WHAT THIS TASK INVOLVES | Retype only the lines below from the one with "Generate a Blender" to the one with "COL = SC.collection", inclusive, skipping every image.
## begin MATERIAL FOR THIS TASK
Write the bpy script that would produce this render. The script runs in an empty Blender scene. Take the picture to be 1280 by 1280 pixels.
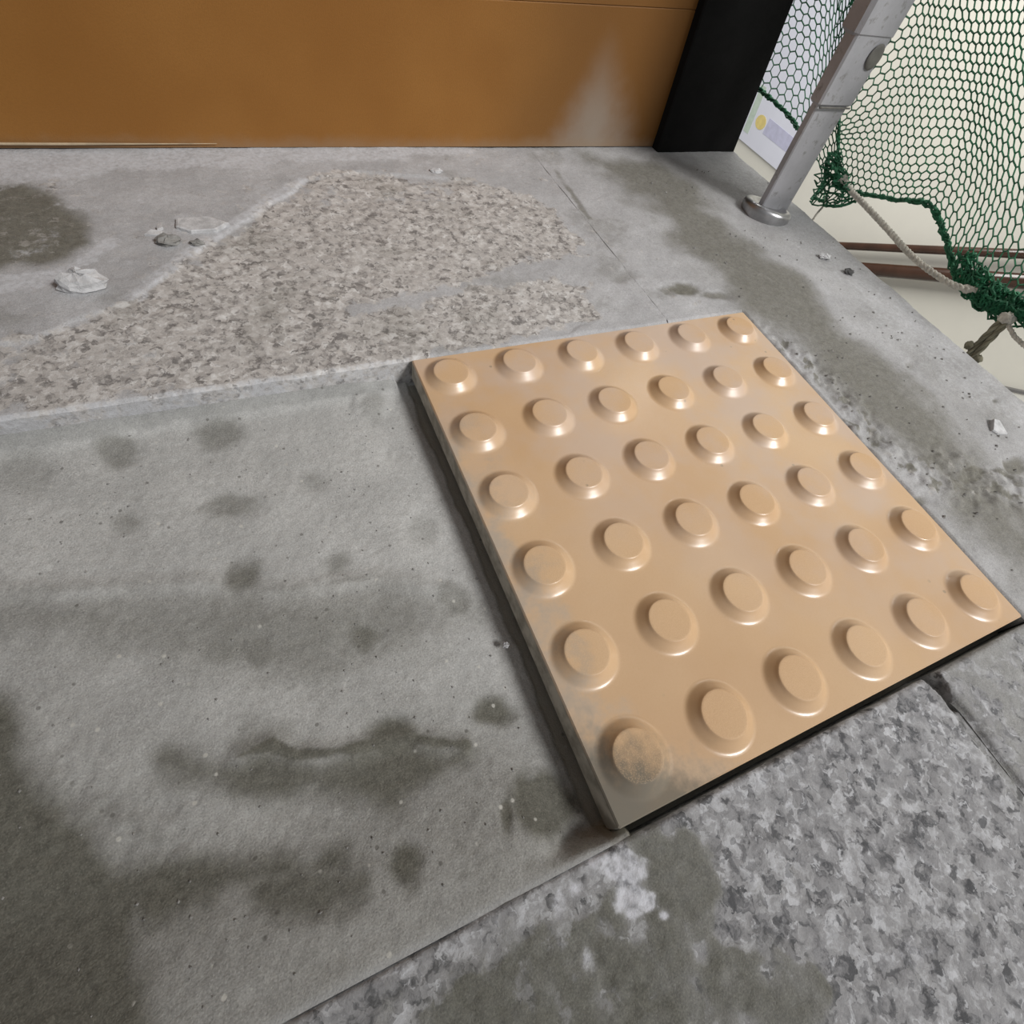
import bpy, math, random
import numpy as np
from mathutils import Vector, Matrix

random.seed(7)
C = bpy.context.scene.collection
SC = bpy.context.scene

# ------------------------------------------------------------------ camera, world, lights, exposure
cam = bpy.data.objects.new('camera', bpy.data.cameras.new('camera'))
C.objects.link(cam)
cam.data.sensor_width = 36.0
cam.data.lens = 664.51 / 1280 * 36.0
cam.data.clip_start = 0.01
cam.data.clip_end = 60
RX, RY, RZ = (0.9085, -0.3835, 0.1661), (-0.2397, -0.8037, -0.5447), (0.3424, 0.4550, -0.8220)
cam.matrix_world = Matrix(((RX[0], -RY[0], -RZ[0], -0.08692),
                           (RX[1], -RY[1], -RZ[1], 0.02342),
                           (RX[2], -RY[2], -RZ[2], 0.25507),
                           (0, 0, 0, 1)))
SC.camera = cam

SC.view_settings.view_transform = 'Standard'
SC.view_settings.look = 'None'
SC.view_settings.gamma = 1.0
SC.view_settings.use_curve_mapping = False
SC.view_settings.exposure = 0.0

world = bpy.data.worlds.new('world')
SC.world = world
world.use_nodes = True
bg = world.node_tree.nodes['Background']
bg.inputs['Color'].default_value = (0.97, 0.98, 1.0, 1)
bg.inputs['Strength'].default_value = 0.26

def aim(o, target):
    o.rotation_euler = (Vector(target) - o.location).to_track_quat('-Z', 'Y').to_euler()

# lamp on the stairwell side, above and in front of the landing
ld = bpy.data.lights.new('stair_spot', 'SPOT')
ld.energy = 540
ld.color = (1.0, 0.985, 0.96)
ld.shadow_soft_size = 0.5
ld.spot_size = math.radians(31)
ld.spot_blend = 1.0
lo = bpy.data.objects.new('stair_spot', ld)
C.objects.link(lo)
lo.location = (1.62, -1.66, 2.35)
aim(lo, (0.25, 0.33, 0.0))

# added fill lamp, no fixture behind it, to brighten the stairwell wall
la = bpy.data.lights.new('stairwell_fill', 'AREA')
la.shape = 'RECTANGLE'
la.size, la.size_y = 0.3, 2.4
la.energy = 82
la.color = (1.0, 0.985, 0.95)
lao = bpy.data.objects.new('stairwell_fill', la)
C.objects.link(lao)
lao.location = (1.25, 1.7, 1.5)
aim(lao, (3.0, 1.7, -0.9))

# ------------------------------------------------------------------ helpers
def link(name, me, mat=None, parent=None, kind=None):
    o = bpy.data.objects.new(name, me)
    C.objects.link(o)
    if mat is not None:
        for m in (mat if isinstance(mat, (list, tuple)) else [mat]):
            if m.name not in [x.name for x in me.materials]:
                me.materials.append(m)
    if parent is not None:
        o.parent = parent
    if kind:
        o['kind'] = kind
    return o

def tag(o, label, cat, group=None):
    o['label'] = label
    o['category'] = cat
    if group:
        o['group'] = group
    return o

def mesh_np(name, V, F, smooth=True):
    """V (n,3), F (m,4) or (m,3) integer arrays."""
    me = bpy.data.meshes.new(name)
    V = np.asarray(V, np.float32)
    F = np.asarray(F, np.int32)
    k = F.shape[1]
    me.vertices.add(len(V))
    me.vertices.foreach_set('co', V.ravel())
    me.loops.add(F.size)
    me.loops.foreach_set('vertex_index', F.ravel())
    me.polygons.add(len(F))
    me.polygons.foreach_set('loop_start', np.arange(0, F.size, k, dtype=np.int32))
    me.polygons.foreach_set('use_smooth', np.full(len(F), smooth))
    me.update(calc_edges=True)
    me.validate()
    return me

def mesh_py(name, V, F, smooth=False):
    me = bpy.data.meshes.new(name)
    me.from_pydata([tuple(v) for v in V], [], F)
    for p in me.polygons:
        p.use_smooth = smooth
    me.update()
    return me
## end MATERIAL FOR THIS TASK
## begin MATERIAL FOR THIS TASK
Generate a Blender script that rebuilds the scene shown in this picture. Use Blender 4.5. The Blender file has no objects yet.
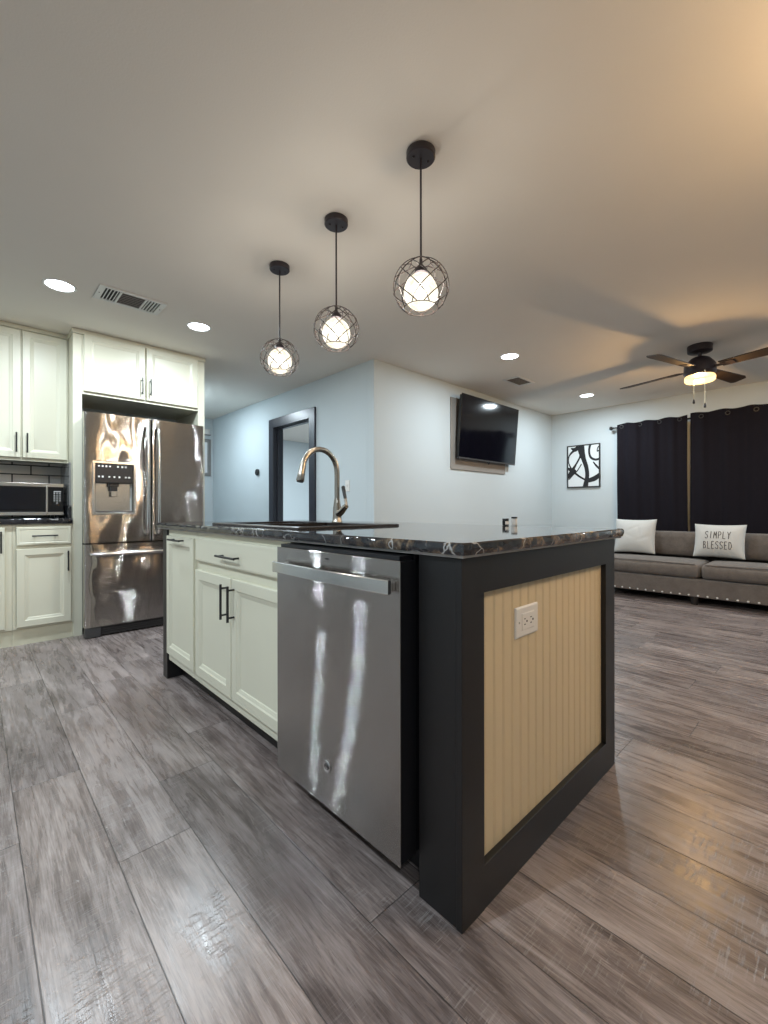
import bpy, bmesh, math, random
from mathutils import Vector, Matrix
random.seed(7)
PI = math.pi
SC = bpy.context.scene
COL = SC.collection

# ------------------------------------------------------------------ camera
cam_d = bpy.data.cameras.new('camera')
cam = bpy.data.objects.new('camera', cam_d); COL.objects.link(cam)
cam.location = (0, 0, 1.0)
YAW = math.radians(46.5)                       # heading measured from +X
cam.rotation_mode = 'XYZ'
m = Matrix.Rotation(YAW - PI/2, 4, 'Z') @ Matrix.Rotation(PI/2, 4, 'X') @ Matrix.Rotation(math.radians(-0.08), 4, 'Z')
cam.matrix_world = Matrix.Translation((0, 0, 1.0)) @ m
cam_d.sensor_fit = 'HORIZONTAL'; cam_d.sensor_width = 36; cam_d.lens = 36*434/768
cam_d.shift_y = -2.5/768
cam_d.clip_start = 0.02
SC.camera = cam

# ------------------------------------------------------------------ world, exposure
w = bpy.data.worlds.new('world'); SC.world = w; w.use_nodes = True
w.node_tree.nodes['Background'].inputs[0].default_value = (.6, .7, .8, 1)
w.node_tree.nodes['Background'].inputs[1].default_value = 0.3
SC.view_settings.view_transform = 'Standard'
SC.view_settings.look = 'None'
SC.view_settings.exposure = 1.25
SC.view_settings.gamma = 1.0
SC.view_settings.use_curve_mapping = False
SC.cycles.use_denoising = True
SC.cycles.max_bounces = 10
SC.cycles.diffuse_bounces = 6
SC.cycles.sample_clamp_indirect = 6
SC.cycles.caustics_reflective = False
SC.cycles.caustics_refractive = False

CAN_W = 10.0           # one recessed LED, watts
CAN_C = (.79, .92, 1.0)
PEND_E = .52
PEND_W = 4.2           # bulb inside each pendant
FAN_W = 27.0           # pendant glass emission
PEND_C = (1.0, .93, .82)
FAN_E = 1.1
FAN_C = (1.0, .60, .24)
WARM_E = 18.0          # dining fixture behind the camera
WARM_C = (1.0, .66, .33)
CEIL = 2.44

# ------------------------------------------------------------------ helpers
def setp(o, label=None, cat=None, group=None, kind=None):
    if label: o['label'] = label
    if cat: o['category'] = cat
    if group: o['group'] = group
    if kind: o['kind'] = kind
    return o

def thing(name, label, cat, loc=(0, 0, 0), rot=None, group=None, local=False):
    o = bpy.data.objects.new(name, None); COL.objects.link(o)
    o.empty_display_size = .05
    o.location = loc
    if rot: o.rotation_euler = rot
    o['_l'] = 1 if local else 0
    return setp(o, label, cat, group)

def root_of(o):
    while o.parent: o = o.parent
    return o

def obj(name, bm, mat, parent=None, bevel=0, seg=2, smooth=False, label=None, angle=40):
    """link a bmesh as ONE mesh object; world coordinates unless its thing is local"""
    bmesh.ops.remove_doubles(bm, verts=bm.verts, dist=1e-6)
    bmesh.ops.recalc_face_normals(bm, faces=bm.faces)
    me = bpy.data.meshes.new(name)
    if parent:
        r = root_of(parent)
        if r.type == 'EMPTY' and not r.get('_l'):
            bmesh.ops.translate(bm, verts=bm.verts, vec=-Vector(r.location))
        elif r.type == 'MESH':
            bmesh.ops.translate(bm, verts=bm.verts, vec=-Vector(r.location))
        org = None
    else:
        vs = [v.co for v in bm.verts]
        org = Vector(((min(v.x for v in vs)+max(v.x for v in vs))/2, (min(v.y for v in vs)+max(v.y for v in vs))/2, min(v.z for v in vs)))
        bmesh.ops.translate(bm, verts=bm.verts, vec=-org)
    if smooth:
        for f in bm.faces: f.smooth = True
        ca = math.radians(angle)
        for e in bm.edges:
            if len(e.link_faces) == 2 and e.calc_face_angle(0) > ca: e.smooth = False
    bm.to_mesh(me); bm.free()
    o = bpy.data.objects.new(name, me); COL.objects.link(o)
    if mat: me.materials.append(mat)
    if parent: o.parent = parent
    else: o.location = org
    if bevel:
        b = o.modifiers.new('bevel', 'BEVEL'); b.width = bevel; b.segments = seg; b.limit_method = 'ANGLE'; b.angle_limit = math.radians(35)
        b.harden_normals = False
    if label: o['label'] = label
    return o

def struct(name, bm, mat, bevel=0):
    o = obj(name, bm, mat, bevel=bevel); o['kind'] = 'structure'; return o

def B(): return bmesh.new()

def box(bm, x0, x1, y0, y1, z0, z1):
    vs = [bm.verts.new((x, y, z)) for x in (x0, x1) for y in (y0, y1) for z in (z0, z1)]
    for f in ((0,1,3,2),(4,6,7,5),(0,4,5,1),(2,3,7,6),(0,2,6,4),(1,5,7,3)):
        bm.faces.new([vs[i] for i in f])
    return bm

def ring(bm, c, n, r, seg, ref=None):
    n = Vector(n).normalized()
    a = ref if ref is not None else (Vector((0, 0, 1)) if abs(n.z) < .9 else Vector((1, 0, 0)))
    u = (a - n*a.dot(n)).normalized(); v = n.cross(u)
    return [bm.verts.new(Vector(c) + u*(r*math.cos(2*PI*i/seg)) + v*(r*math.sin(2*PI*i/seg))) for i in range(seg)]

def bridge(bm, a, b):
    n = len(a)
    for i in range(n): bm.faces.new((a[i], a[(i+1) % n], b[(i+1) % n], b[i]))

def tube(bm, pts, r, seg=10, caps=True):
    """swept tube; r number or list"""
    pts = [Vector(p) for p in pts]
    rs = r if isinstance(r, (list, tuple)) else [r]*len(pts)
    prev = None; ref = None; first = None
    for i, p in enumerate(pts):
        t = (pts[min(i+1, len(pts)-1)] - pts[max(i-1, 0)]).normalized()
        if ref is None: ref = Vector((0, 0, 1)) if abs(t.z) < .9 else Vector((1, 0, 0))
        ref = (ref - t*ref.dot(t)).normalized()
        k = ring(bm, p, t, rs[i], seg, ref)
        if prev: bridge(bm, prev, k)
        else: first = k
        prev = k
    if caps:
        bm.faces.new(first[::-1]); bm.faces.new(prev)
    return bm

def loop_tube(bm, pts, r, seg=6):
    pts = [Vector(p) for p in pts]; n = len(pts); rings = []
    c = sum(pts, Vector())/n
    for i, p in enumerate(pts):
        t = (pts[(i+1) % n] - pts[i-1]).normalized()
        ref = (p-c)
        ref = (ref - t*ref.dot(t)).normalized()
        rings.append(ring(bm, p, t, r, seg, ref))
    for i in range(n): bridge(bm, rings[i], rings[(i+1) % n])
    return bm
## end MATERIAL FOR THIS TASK
## begin MATERIAL FOR THIS TASK
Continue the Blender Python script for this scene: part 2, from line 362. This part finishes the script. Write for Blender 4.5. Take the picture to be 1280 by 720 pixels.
## end MATERIAL FOR THIS TASK
TASK ANSWER |
Generate a Blender script that rebuilds the scene shown in this picture. Use Blender 4.5. The Blender file has no objects yet.
import bpy, bmesh, math, random
from mathutils import Vector, Matrix
random.seed(7)
PI = math.pi
SC = bpy.context.scene
COL = SC.collection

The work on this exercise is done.